An attempt to launch a franchise based on the Mitch Rapp series of novels by author Vince Flynn, American Assassin is an inauspicious start. A troubled production cycled through a series of writers, actors and directors before yielding a routine script cobbled together by four writers, with director Michael Cuesta at the helm.

Some of the action scenes are effective, a torture sequence may be unnecessary but is certainly memorable, and Cuesta does nail an imaginative ending despite some clunky imagery. But in a cinematic world where James Bond, Jack Ryan and Jason Bourne have each completed multiple and complex counterterrorism missions, Mitch Rapp is more than anything redundant.

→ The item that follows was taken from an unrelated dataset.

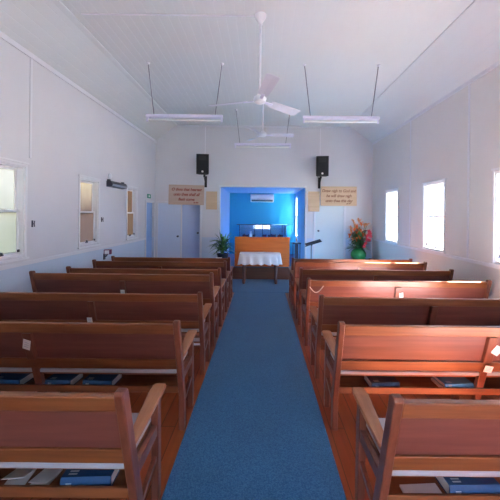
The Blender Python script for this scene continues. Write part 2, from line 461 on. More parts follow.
# ------------------------------------------------------------------ doors
def knob(parent, x, y, z, mat='hook'):
    mb = MB().lathe([(0, 0), (.026, 0), (.026, .008), (.010, .012), (.010, .035), (.022, .042), (.026, .055), (.018, .068), (0, .07)], seg=16, mat=Matrix.Translation((x, y, z)) @ Matrix.Rotation(PI/2, 4, 'X'))
    return mb.build('door_knob', mat, parent, smooth=True)
def architrave(x0, x1, z, right=True, left=True):
    mb = MB(); w = .06
    if left: mb.box(x0-w, x0, YB-.018, YB, -SH, z+w)
    if right: mb.box(x1, x1+w, YB-.018, YB, -SH, z+w)
    mb.box(x0, x1, YB-.018, YB, z, z+w)
    return mb
# left wall doorway with a blue door
mb = MB().box(XL, XL+.018, LDOOR[0]-.06, LDOOR[0], -SH, 2.09).box(XL, XL+.018, LDOOR[1], LDOOR[1]+.055, -SH, 2.09).box(XL, XL+.018, LDOOR[0], LDOOR[1], 2.03, 2.09)
trim(mb)
d = struct(MB().box(XL-.10, XL-.06, LDOOR[0], LDOOR[1], .005-SH, 2.03).box(XL-.06, XL-.05, LDOOR[0]+.06, LDOOR[1]-.06, 1.1, 1.92).box(XL-.06, XL-.05, LDOOR[0]+.06, LDOOR[1]-.06, .15, .95).build('door_1', 'door_blue', bevel=.003))
# closed pale door
trim(architrave(*DA, 2.03, right=False))
d = struct(MB().box(DA[0], DA[1], YB+.01, YB+.05, .005-SH, 2.03).build('door_2', 'door_pale', bevel=.003))
knob(d, DA[1]-.08, YB+.01, 1.08)
# the narrow door ajar
trim(MB().box(DA[1], DB[0], YB-.018, YB, -SH, 2.09).box(DB[0], DB[1]+.06, YB-.018, YB, 2.03, 2.09).box(DB[1], DB[1]+.06, YB-.018, YB, -SH, 2.03))
a = math.radians(24); R = Matrix.Translation((DB[0]+.005, YB+.02, 0)) @ Matrix.Rotation(a, 4, 'Z')
d = struct(MB().box(0, .535, 0, .035, .01-SH, 2.02, R).build('door_3', 'door_shaded', bevel=.003))
p = R @ V((.46, 0, 1.17)); k = knob(d, p.x, p.y, p.z)
# vestry behind the ajar door
struct(MB().box(-3.2, -1.33, YB+1.6, YB+1.68, -SH, 2.6).box(-3.28, -3.2, YB+T, YB+1.68, -SH, 2.6).build('wall_vestry', 'door_blue'))
struct(MB().box(-3.28, -1.33, YB+T, YB+1.68, 2.6, 2.68).build('ceiling_vestry', 'door_blue'))
struct(MB().box(-3.28, -1.33, YB+T, YB+1.68, -.12, 0).build('floor_vestry', 'carpet'))
# right door
trim(architrave(*DC, 2.03))
d = struct(MB().box(DC[0], DC[1], YB+.01, YB+.05, .005-SH, 2.03).build('door_4', 'door_grey', bevel=.003))
knob(d, DC[0]+.09, YB+.01, 1.28)
# rear double doors folded open outwards
for s, nm in ((-1, 'door_5'), (1, 'door_6')):
    struct(MB().box(s*.67, s*.71, YF-T-.65, YF-T-.005, .02-SH, 2.13).build(nm, 'door_pale', bevel=.003))

# ------------------------------------------------------------------ alcove and platform
AY = 11.4
PZ = .352
trim(MB().box(AX0-.05, AX0, YB-.018, YB, PZ, AZ+.05).box(AX1, AX1+.05, YB-.018, YB, PZ, AZ+.05).box(AX0, AX1, YB-.018, YB, AZ, AZ+.05))
struct(MB().box(AX0-.1, AX1+.1, AY, AY+.1, 0, 2.75).build('wall_alcove_back', 'blue_wall'))
struct(sheet('X', AX0-.1, AX0, YB+T, AY, 0, 2.75, []).build('wall_alcove_left', 'pale_blue'))
struct(sheet('X', AX1, AX1+.1, YB+T, AY, 0, 2.75, [(10.72, 11.2, .95, 2.40)]).build('wall_alcove_right', 'pale_blue'))
for s, X in ((1, AX1),):
    wn += 1
    mb = MB()
    for u0, u1, q0, q1 in ((10.72, 10.77, .95, 2.40), (11.15, 11.2, .95, 2.40), (10.77, 11.15, .95, 1.0), (10.77, 11.15, 2.35, 2.40), (10.77, 11.15, 1.66, 1.70)):
        mb.box(X-s*.002, X+s*.1, u0, u1, q0, q1)
    w = struct(mb.build('window_%d' % wn, 'sash', bevel=.003))
    MB().box(X+s*.047, X+s*.053, 10.77, 11.15, 1.0, 2.35).build('pane', 'pane_clear', w)
struct(MB().box(AX0-.1, AX1+.1, YB+T, AY+.1, 2.53, 2.63).build('ceiling_alcove', 'pale_blue'))
struct(MB().box(AX0, AX1, 8.58, AY, 0, PZ-.015).build('platform', 'darkwood', bevel=.004))
struct(MB().box(AX0, AX1, 8.55, AY, PZ-.015, PZ).build('floor_platform', 'carpet', bevel=.003))
# carpets
o = MB().box(-.618, .556, .005, 7.09, .001, .012).build('carpet_runner', 'carpet', bevel=.004)
tag(o, 'long blue carpet runner down the aisle between the pews', 'carpet')
o = MB().box(-2.9, 2.95, 7.095, 8.54, .001, .012).build('carpet', 'carpet', bevel=.004)
tag(o, 'wide blue carpet under the cloth-covered table before the platform', 'carpet')

o = MB().box(XL+.05, XR-.05, -1.88, -.0, .001, .012).build('carpet', 'carpet', bevel=.004)
tag(o, 'blue carpet across the rear of the hall inside the entrance', 'carpet')

# wooden screen on the platform
s = thing('pulpit_screen', 'wide orange polished wooden screen on the platform behind the white-clothed table', 'screen', (.02, 8.63, PZ))
s.scale = (1, 1, 1.045)
MB().box(-.732, .722, 0, .03, .03, .76).build('panel', 'screen', s, .003)
MB().box(-.78, .78, -.012, .042, .755, .80).build('top_rail', 'screen', s, .006)
for x in (-.755, .745): MB().box(x-.025, x+.025, -.01, .04, 0, .757).build('post', 'screen', s, .004)
MB().box(-.73, .72, -.008, .038, .0, .04).build('bottom_rail', 'screen', s, .004)

# white-clothed table
t = thing('communion_table', 'small dark wooden table under a white cloth at the end of the aisle', 'table', (-.04, 8.13, .012))
t.scale = (1.035, 1, 1.13)
MB().box(-.50, .50, -.20, .20, .655, .68).build('tabletop', 'leg_wood', t, .005)
MB().box(-.44, .44, -.185, -.165, .57, .655).box(-.44, .44, .165, .185, .57, .655).box(-.44, -.42, -.165, .165, .57, .655).box(.42, .44, -.165, .165, .57, .655).build('apron', 'leg_wood', t)
for x in (-.405, .405):
    for y in (-.17, .17):
        MB().box(x-.035, x+.035, y-.03, y+.03, .46, .655).lathe([(.034, .46), (.022, .44), (.036, .40), (.040, .33), (.030, .22), (.022, .12), (.036, .09), (.036, .03), (.028, 0)], (x, y, 0), 14).build('leg', 'leg_wood', t, .002)
# cloth: rounded draped skirt with scalloped hem
bm = bmesh.new()
def outline(u, grow):   # rounded rectangle param
    hx, hy, r = .515+grow, .212+grow, .05+grow
    P = 2*(2*hx-2*r)+2*(2*hy-2*r)+2*PI*r
    d = u*P
    segs = [('l', (-hx+r, -hy), (1, 0), 2*hx-2*r), ('c', (hx-r, -hy+r), -PI/2, PI/2*r), ('l', (hx, -hy+r), (0, 1), 2*hy-2*r), ('c', (hx-r, hy-r), 0, PI/2*r),
            ('l', (hx-r, hy), (-1, 0), 2*hx-2*r), ('c', (-hx+r, hy-r), PI/2, PI/2*r), ('l', (-hx, hy-r), (0, -1), 2*hy-2*r), ('c', (-hx+r, -hy+r), PI, PI/2*r)]
    for k, p, q, L in segs:
        if d <= L+1e-9:
            if k == 'l': return p[0]+q[0]*d, p[1]+q[1]*d
            a = q + d/r; return p[0]+r*math.cos(a), p[1]+r*math.sin(a)
        d -= L
    return outline(0, grow)
NU = 160
rings = []
for j in range(9):
    t_ = j/8
    ring = []
    for i in range(NU):
        u = i/NU
        fold = math.sin(u*2*PI*15 + 1.3*math.sin(u*2*PI*3))
        g = .002 + .028*t_ + fold*.021*t_
        x, y = outline(u, g)
        z = .692 - (.225 + .032*abs(math.sin(u*PI*15)))*t_
        if j == 0: z = .694
        ring.append(bm.verts.new((x, y, z)))
    rings.append(ring)
top2 = [bm.verts.new((v.co.x*.9, v.co.y*.85, .696)) for v in rings[0]]
bm.faces.new(top2)
for A, B in zip([top2]+rings, rings):
    for i in range(NU): bm.faces.new([A[i], A[(i+1) % NU], B[(i+1) % NU], B[i]])
mb = MB(); mb.bm.free(); mb.bm = bm
o = mb.build('tablecloth', 'cloth', smooth=True, loc=(-.04, 8.13, .012))
o.scale = (1.035, 1, 1.13)
md = o.modifiers.new('thick', 'SOLIDIFY'); md.thickness = .003; md.offset = 1
tag(o, 'white scalloped cloth draped over the small table at the end of the aisle', 'tablecloth')

# glazed cabinet against the back of the alcove
c = thing('glazed_cabinet', 'blue glazed cabinet with dark-framed panes against the alcove back wall', 'cabinet', (.04, AY-.002, PZ))
W2 = .86
MB().box(-W2, W2, -.30, 0, 0, .62).build('base_unit', 'cab_in', c, .003)
MB().box(-W2, W2, -.02, 0, .62, 1.09).box(-W2, -W2+.02, -.30, -.02, .62, 1.09).box(W2-.02, W2, -.30, -.02, .62, 1.09).build('carcass', 'cab_in', c)
MB().box(-W2-.1, W2+.1, -.32, -.275, 1.09, 1.12).build('top', 'cab', c, .003)
for x in (-W2+.012, -.30, -.02, .28, .70, W2-.012): MB().box(x-.012, x+.012, -.312, -.288, .62, 1.09).build('mullion', 'cab', c)
for a, b in ((-.836, -.312), (-.288, -.032), (-.008, .268), (.292, .688), (.712, .836)): MB().box(a, b, -.303, -.297, .62, 1.09).build('pane', 'glass_blue', c)
bk = []
def simple_book(name, w, d_, h, mat, label, group=None, pages_side=1, lettering=True):
    """closed book lying flat: cover boards + spine (towards -y), pages show on the end faces"""
    b = thing(name, label, 'book', group=group)
    mb = MB().box(-w/2, w/2, -d_/2, d_/2, 0, .004).box(-w/2, w/2, -d_/2, d_/2, h-.004, h)
    pr = [(-d_/2, 0), (-d_/2-.006, h*.25), (-d_/2-.008, h*.5), (-d_/2-.006, h*.75), (-d_/2, h), (-d_/2+.004, h), (-d_/2+.004, 0)]
    mb.prism(pr, -w/2, w/2, 'X')
    mb.build('cover', mat, b, .0012)
    MB().box(-w/2+.005, w/2-.005, -d_/2+.004, d_/2-.006, .004, h-.004).build('page_block', 'paper', b)
    if lettering:
        l = MB()
        for k in range(3): l.box(-w/2+.03, -w/2+.058, -d_/2-.0095, -d_/2-.006, h*.32+k*.008, h*.32+k*.008+.004)
        for k in range(2): l.box(-w/2+.03, -w/2+.075, -d_/2+.015+k*.018, -d_/2+.024+k*.018, h, h+.0006)
        l.build('lettering', 'gilt', b)
    return b
# row of dark books on the cabinet shelf
xs = -.75; k = 0
while xs < .72:
    w = random.uniform(.035, .06); h = random.uniform(.10, .14)
    if -.30 < xs < -.02 or k % 7 == 6: xs += w; k += 1; continue
    o = MB().box(xs, xs+w-.004, -.20, -.06, 0, h).build('book', random.choice(['booknavy', 'bookblue', 'plum']), loc=(.04, AY-.002, PZ+.62), bevel=.003)
    tag(o, 'small dark book standing on the shelf of the glazed alcove cabinet', 'book', 'books in the alcove cabinet')
    xs += w; k += 1
# white jug and folded paper in cabinet
o = MB().lathe([(0, 0), (.05, 0), (.065, .05), (.06, .12), (.04, .18), (.05, .24), (.045, .24), (.03, .17), (0, .16)], seg=20).build('jug', 'white', smooth=True, loc=(-.42, AY-.19, PZ+.76-.14))
o.location = (-.40, AY-.26, PZ+.62); tag(o, 'white jug standing behind glass in the alcove cabinet', 'jug')

# split air conditioners
def aircon(label, loc, w):
    a = thing('air_conditioner', label, 'air conditioner', loc)
    MB().prism([(0, 0), (-.12, .02), (-.17, .08), (-.19, .16), (-.17, .27), (-.14, .285), (0, .285)], -w/2, w/2, 'X').build('casing', 'white', a, .006)
    MB().prism([(-.125, .016), (-.178, .074), (-.172, .078), (-.12, .024)], -w/2+.04, w/2-.04, 'X').build('louvre', 'heater', a)
    MB().box(-w/2+.03, w/2-.03, -.192, -.186, .10, .105).build('panel_line', 'heater', a)
    return a
aircon('white split air conditioner high on the blue alcove wall', (.0, AY+.002, 2.20), .86)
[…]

The film is not helped by insufficient character depth and an absence of intelligent discourse. Mitch as an angry young man unable to separate revenge from patriotic duty is a cliche of eye-rolling proportions, not helped by Dylan O'Brien's dour and one-dimensional demeanour. Michael Keaton tries his best to inject some gravitas, but is marginally miscast as the grizzled leader of a clandestine unit. The two men's macho posturing and barbed exchanges about motives and orders never rise above slipshod and circular.

Rather than waste time on any thoughtful pauses, American Assassin rushes to the next destination where an action set-piece awaits, bullets and bodies flying until a rudimentary clue pops out, pointing the way to more of the same.